Insights on fundamental physics from Gravitational Wave backgrounds
Speaker:
Dr. Davide Racco, Postdoctoral Researcher, Eidgenössische Technische Hochschule Zürich - ETH
Abstract:
The era of Gravitational Wave (GW) astronomy is an exciting time to explore what GW backgrounds can uncover about fundamental physics and cosmology. I will discuss some of these directions, spanning from ground- and space-based interferometers to Pulsar Timing Arrays (PTAs).
The incoming experiment LISA will ultimately confirm or disprove a Dark Matter candidate like Primordial Black Holes, whose only unconstrained mass range selects a frequency band for the induced GWs where LISA is most sensitive.
Additional targets of LISA and ground-based experiments like ET are primordial GW backgrounds produced in a finite time, as e.g. phase transitions.
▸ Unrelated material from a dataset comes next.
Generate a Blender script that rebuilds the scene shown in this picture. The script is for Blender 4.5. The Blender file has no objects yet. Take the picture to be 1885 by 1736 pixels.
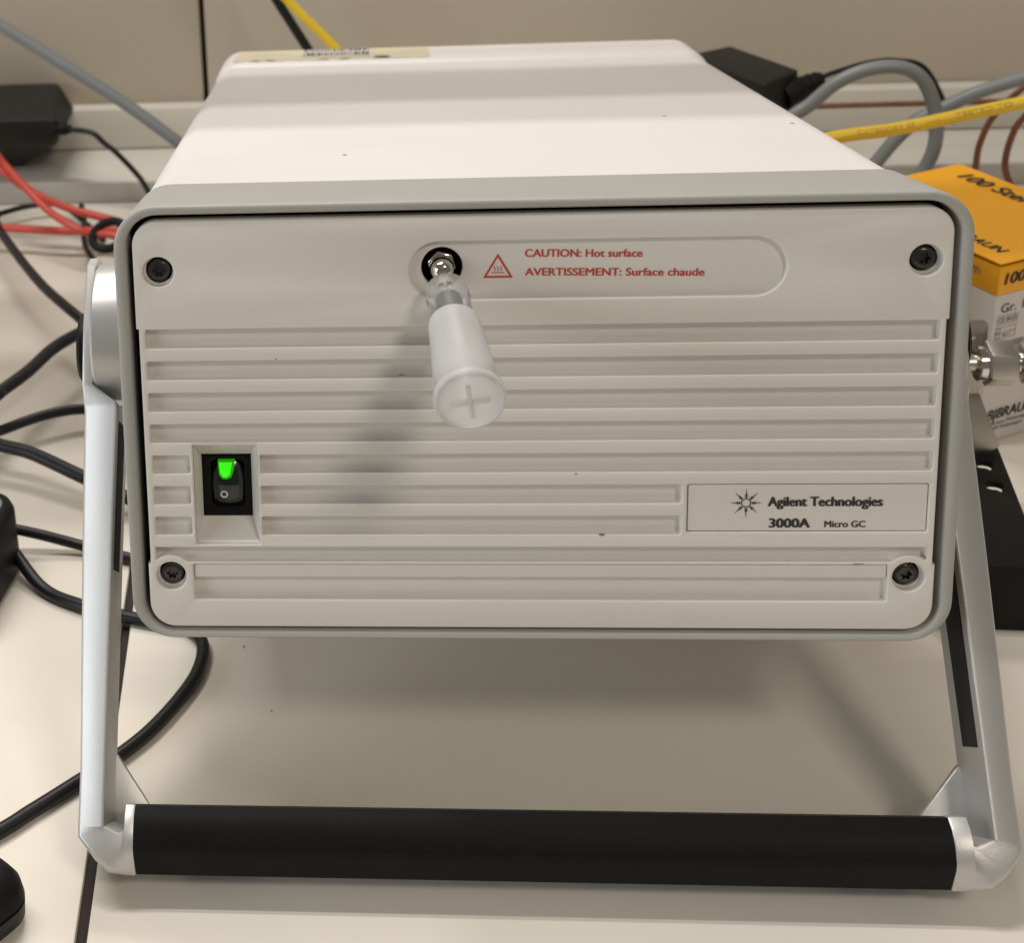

I will discuss how the low-frequency part of their spectrum is largely fixed by causality, offering a clean window into the early Universe. The physics of low-frequency modes allows to probe in a model-independent way the Hubble rate at the time of GW production, the equation-of-state of the Universe at subsequent times and the presence of free-streaming particles at primordial epochs. I will comment on the discrimination of this signal from astrophysical backgrounds in LISA. I will finally highlight the importance of these considerations for the GW background recently measured at PTAs, where the QCD crossover of the Standard Model has an unavoidable and distinctive effect on a primordial GW signal.